31万人以上が被害に遭い、7000人以上が命を落としたとも言われる横浜大空襲。同演目は、中学時代に同空襲に遭った詩人・筧槙二氏の実話をもとに制作されたものだ。
朗読劇は同校の「平和学習」の一環として行われた。体育館に集まった1、2年生と保護者約330人や教職員らが見つめる中、ステージ上には真っ白な衣装に身を包んだ五大さんや、学生服などを着た俳優らが登場。爆撃機から容赦なく投下される無数の焼夷弾から命懸けで逃げる男女の心情などを、抑揚を効かせた巧みな朗読で描いていった。
舞台後方にはトタン板や電子楽器テルミンなどを設置。音響の担当者がストーリーの展開に応じ、焼夷弾が落下する音や炸裂する爆音などを表現した。

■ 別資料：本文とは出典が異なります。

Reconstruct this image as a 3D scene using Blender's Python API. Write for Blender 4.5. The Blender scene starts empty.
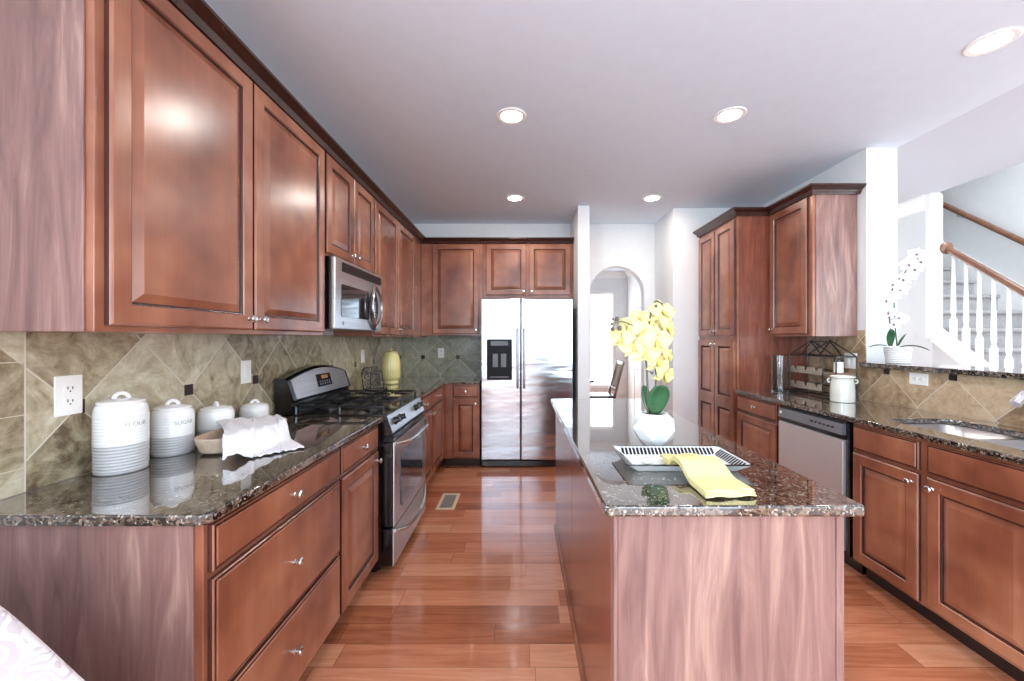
import bpy, bmesh, math, random
from mathutils import Vector, Matrix, Euler, noise as mnoise
random.seed(7)
PI = math.pi
sc = bpy.context.scene
COL = sc.collection

# ------------------------------------------------------------------ camera, world, lights
EYE = 1.355
cam_d = bpy.data.cameras.new('camera')
cam_d.sensor_fit = 'HORIZONTAL'; cam_d.sensor_width = 36.0
cam_d.lens = 400.0 / 1024.0 * 36.0
cam_d.shift_x = -9.0 / 1024.0
cam_d.shift_y = -1.5 / 1024.0
cam_d.clip_start = 0.05
cam = bpy.data.objects.new('camera', cam_d); COL.objects.link(cam)
cam.location = (0, 0, EYE); cam.rotation_euler = (PI / 2, 0, 0)
sc.camera = cam
sc.view_settings.view_transform = 'Standard'
sc.view_settings.look = 'None'
sc.view_settings.gamma = 1.0
sc.view_settings.use_curve_mapping = False
sc.view_settings.exposure = 0.55
sc.cycles.use_denoising = True
sc.cycles.max_bounces = 10
sc.cycles.diffuse_bounces = 6
sc.cycles.glossy_bounces = 5
sc.cycles.sample_clamp_indirect = 6.0
sc.cycles.caustics_reflective = False
sc.cycles.caustics_refractive = False

world = bpy.data.worlds.new('daylight'); sc.world = world
world.use_nodes = True
bg = world.node_tree.nodes['Background']
bg.inputs[0].default_value = (0.86, 0.93, 1.0, 1); bg.inputs[1].default_value = 1.8

def area_light(name, loc, rot, sx, sy, power, color=(1, 1, 1)):
    l = bpy.data.lights.new(name, 'AREA'); l.shape = 'RECTANGLE'; l.size = sx; l.size_y = sy
    l.energy = power; l.color = color
    o = bpy.data.objects.new(name, l); COL.objects.link(o); o.location = loc; o.rotation_euler = rot
    return o
# daylight lamps outside the windows; the left-wall and stairwell ones are added fill
DAY = (0.68, 0.86, 1.0)
REAR_WIN = [(0.95, 2.6), (2.9, 4.5)]
REAR = -2.6
for (a, b) in REAR_WIN:
    area_light('window_daylight', ((a + b) / 2, REAR - 0.2, 1.45), (PI / 2, 0, 0), b - a, 2.3, 66 if a < 2 else 12, DAY)
area_light('window_daylight', (5.3, 0.2, 1.5), (PI / 2, 0, PI / 2), 3.4, 2.0, 56, (0.82, 0.93, 1.0))
area_light('window_daylight', (-1.65, -1.3, 1.5), (PI / 2, 0, -PI / 2), 1.9, 2.1, 175, DAY)  # added fill for the right cabinets and island, outside an invented window
area_light('window_daylight', (1.35, 8.6, 1.5), (PI / 2, 0, PI), 2.2, 1.9, 48, (0.95, 0.95, 0.97))
area_light('window_daylight', (3.4, 6.2, 1.6), (PI / 2, 0, PI), 0.9, 1.6, 25, (0.9, 0.96, 1.0))
area_light('window_daylight', (4.5, 2.2, 3.9), (0, 0, 0), 0.8, 1.8, 34, (0.9, 0.96, 1.0))  # added fill lamp inside the stairwell, with no opening above it

# ------------------------------------------------------------------ node helpers
def lin(r, g, b):
    f = lambda c: (c / 255) / 12.92 if c <= 10.3 else (((c / 255) + 0.055) / 1.055) ** 2.4
    return (f(r), f(g), f(b), 1)

class G:
    def __init__(s, name):
        s.m = bpy.data.materials.new(name); s.m.use_nodes = True
        s.t = s.m.node_tree; s.n = s.t.nodes; s.b = s.n['Principled BSDF']
        s.co = None
    def link(s, a, b): s.t.links.new(a, b)
    def put(s, sock, v):
        if hasattr(v, 'is_linked') or isinstance(v, bpy.types.NodeSocket): s.link(v, sock)
        else: sock.default_value = v
    def coord(s):
        if s.co is None: s.co = s.n.new('ShaderNodeTexCoord').outputs['Object']
        return s.co
    def mapping(s, scale=(1, 1, 1), loc=(0, 0, 0), rot=(0, 0, 0), v=None):
        m = s.n.new('ShaderNodeMapping'); s.link(v or s.coord(), m.inputs[0])
        m.inputs['Scale'].default_value = scale; m.inputs['Location'].default_value = loc
        m.inputs['Rotation'].default_value = rot
        return m.outputs[0]
    def xyz(s, v=None):
        n = s.n.new('ShaderNodeSeparateXYZ'); s.link(v or s.coord(), n.inputs[0])
        return n.outputs[0], n.outputs[1], n.outputs[2]
    def comb(s, x, y, z=0.0):
        n = s.n.new('ShaderNodeCombineXYZ')
        for i, v in enumerate((x, y, z)): s.put(n.inputs[i], v)
        return n.outputs[0]
    def math(s, op, a, b=0.0, c=None, clamp=False):
        n = s.n.new('ShaderNodeMath'); n.operation = op; n.use_clamp = clamp
        s.put(n.inputs[0], a); s.put(n.inputs[1], b)
        if c is not None: s.put(n.inputs[2], c)
        return n.outputs[0]
    def noise(s, v=None, scale=5, detail=3, rough=0.5, dist=0.0):
        n = s.n.new('ShaderNodeTexNoise'); s.link(v or s.coord(), n.inputs['Vector'])
        n.inputs['Scale'].default_value = scale; n.inputs['Detail'].default_value = detail
        n.inputs['Roughness'].default_value = rough; n.inputs['Distortion'].default_value = dist
        return n.outputs['Fac']
    def vor(s, v=None, scale=5, feature='F1', out='Color'):
        n = s.n.new('ShaderNodeTexVoronoi'); n.feature = feature
        s.link(v or s.coord(), n.inputs['Vector']); n.inputs['Scale'].default_value = scale
        return n.outputs[out]
    def white(s, v):
        n = s.n.new('ShaderNodeTexWhiteNoise'); n.noise_dimensions = '3D'; s.link(v, n.inputs['Vector'])
        return n.outputs['Value']
    def ramp(s, fac, stops, interp='LINEAR'):
        n = s.n.new('ShaderNodeValToRGB'); n.color_ramp.interpolation = interp
        e = n.color_ramp.elements
        while len(e) < len(stops): e.new(0.5)
        for i, (p, c) in enumerate(stops): e[i].position = p; e[i].color = c
        s.link(fac, n.inputs[0]); return n.outputs[0]
    def mix(s, f, a, b, mode='MIX'):
        n = s.n.new('ShaderNodeMix'); n.data_type = 'RGBA'; n.blend_type = mode
        s.put(n.inputs[0], f); s.put(n.inputs[6], a); s.put(n.inputs[7], b)
        return n.outputs[2]
    def bump(s, h, strength=0.2, dist=0.01):
        n = s.n.new('ShaderNodeBump'); s.link(h, n.inputs['Height'])
        n.inputs['Strength'].default_value = strength; n.inputs['Distance'].default_value = dist
        s.link(n.outputs[0], s.b.inputs['Normal'])
    def set(s, base=None, rough=None, metal=None, coat=None, coat_r=None, spec=None):
        for k, v in (('Base Color', base), ('Roughness', rough), ('Metallic', metal), ('Coat Weight', coat),
                     ('Coat Roughness', coat_r), ('Specular IOR Level', spec)):
            if v is not None: s.put(s.b.inputs[k], v)
        return s.m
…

真剣な表情で聴き入る生徒たち。次第に物語と音の世界に引き込まれていった。
演技の工夫や歴史も質問
朗読劇が終わると、体育館は途端に大きな拍手に包まれた。出演者と生徒との質疑応答が始まり、生徒たちが次々と質問に立った。「登場人物が泣いてしまうシーンがすごくリアルだった。どんな工夫をしながら演じたんですか」との問いに、俳優の一人は「自分の家族がもしもいなくなったら。そう考えながら朗読しました」。
また「横浜大空襲で壊れた建物は、どのくらいの期間をかけて復旧したのですか」との質問が上がったほか、中には「『もんぺ』って何ですか。男性も着ていたんですか」と尋ねる生徒もいた。
初演の地に「感無量」
1999年に旗揚げされた横浜夢座。小中学生などに向けた平和学習の一環として、2016年から同演目を上演し続けている。五大さんによると、初演の地はこの鴨居中学校だったという。
五代さんは、空襲があったのと同じ5月29日に「初演した鴨居中学校で演じることができ、子どもたちが一生懸命に聴いてくれて感無量です」と笑顔で語った。
鑑賞した2年生の男子生徒は「空襲については教科書で読んだことがあった。でも朗読劇を聴いていると、戦時中の風景まで頭に浮かんできた。焼夷弾が炸裂する効果音が特に印象に残った」と話していた。